0 thoughts on “Why am I doing this?”

  1. Really, it seems like you answered your own question as to why you are doing this when you said, “I want to find a way to present my work in a context that makes it possible for me to involve the concept or the idea behind the work in conjunction with the picture, but I haven’t found it yet.” The only advice I can offer, which I suspect you already know, is that Instagram isn’t it. It’s up to each individual to admit to themselves why they are here. You have already shown remarkable self evaluation when you ammited, publically, that you suspect you only share your work because of your relationship to the blog. That’s a huge step. Instagram is a great place to feel good about ones work. However, I see a lot of people say things like, “You all are the reason I do this.” While I don’t believe it’s a malicious thought, I do think it’s bull. It’s what we are supposed to say. People do photography because they enjoy doing it. And then (most I think) people enjoy sharing that skill because it feels good when people admire it. That’s all Instagram is. A feel good site based around photos. That’s how it was designed. It’s not supposed to be about text, or even context. Ever followed someone who was gone for a while and when they posted again they apologized for being absent? Were they sorry, or were they reveling in the freedom of not having to decide if someone really understood their work out was just there for #follow4follow #like4like. For your goals I would say you need your own site, a place where you set the context. There’s a reason the conversation about meaning is taking place outside of Instagram, right? One thing is certain, from now on I’ll be looking at your photos more closely, trying to examine the message you present in the title.

    1. Thank you Alice, yes I know that Instagram isn’t the answer I have known that for a time. I think you put it so well when you say it’s a feel good place… and I know that we need those places as well. I have thought about doing a site of my own and I’ll see if I can make some work done on my own site so it gets more of what I want. Thank you for your thoughts and your support.

      Kristina

  2. Kristina, When I look at your work I think a book would be a great way to showcase what you are creating. While I understand the siren song of an online home for all your work, I think a book would have an intimacy that would enhance the viewing experience. I know that you are think that you would run into IP problems, but the book I am thinking of is a small run, limited edition. Something that is an art book, not a mass produced commercial enterprise would be hard for the lawyers of a certain IP to come down on. Just an idea; one more to think about.

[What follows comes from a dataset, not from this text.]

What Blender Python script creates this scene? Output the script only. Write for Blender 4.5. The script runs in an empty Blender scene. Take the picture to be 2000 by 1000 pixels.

  3. I know I already offered my opinion here but I was reading through some posts again and I can’t to this, “I want to find a way to present my work in a context that makes it possible for me to involve the concept or the idea behind the work in conjunction with the picture, but I haven’t found it yet.”

    This sounds like you want to be a teacher. Have you ever considered that?

    1. Interesting thought I’m not sure I understand how being a teacher would make that possible. What do you suggest I would teach, the context for my work? But that set a side I have worked as a teacher and I don’t see myself as becoming one to get a way to display my work within a context, so when I read your respons I see that I’m fully lost in translation, because I don’t want to teach to my viewer I want to have a conversation around content as equals 🙂 And I don’t find that online because most conversations is a bit shallow and a lot of what we mean get lost when we only communicate through text. But thank you for your thoughts and reflections on my word.

      1. Well, I think that you could teach photography. That would allow you to share not only your work, but the concept and idea behind it. It would all come together. I say teach, but perhaps the better word is you could physically share, such as one might find in a workshop.

        On media, like you said, the engagement can be shallow. In a traditional display setting it can be non-existant. The one time I had photographs in a show I was only there opening night to ‘explain’ them. In a workshop though, people are coming to you because they want to be there.

        You could display your work, talk about the idea, the process, whatever you wanted. You could then ask how other people felt and from that point go about trying to catch their feeling in a photograph. You could have toys there or encourage people to bring their own or whatever.

        My one regret from my show is that I didn’t have toys with me. I think it would have been a great experience to be talking to someone about a piece and then just have gotten down on the floor in my suit and looked up at them and said, “See, like this. Now you try.”

        1. Yeah I agree I would like to have real meeting around pictures maybe I ought to set up a photo-club with “real meetings in person” to talk pictures. Thank you for clarifying what you meant. It’s hard to get people so see further then the surface.